To coincide with the unveiling of the Lincoln portrait at the Corriher-Linn-Black Library, Dr. Gary Freeze, a Catawba College professor of history, offered a short lecture, "Lies They Tell about Lincoln," following the trustees luncheon.
Freeze noted that Lincoln has had more books written about him than anyone else. He said that what historians do is "figure out where the lies are," noting that "evidence is how you read it."

He said some historians contend that Lincoln was born in Rutherfordton that he was born before his parents were actually married, that he had a rocky courtship with Mary Todd and was actually in love with someone else and that he suffered from bouts of deep depression and took mercury to treat it.

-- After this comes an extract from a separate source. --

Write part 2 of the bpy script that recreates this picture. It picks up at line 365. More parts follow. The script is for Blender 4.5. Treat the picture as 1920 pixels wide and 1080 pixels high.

History is also about consensus, Freeze explained, and what most historians agree about Lincoln is that he had a sense of humanity. They also collectively affirm that Lincoln was a Whig (the forerunner of the Republican Party) who believed in a strong national party and in the centrality of morality. "Before the Civil War," Freeze noted, "people said ‘the United States are' because the states were considered separate entities. After the Civil War, people said ‘United States is' because the union of states was considered to be one entity.

"What is undeniable about him was what he changed. During his administration (and during wartime), the dome of the Capitol was finished. It was a symbol of what he wanted the nation to be — complete and united."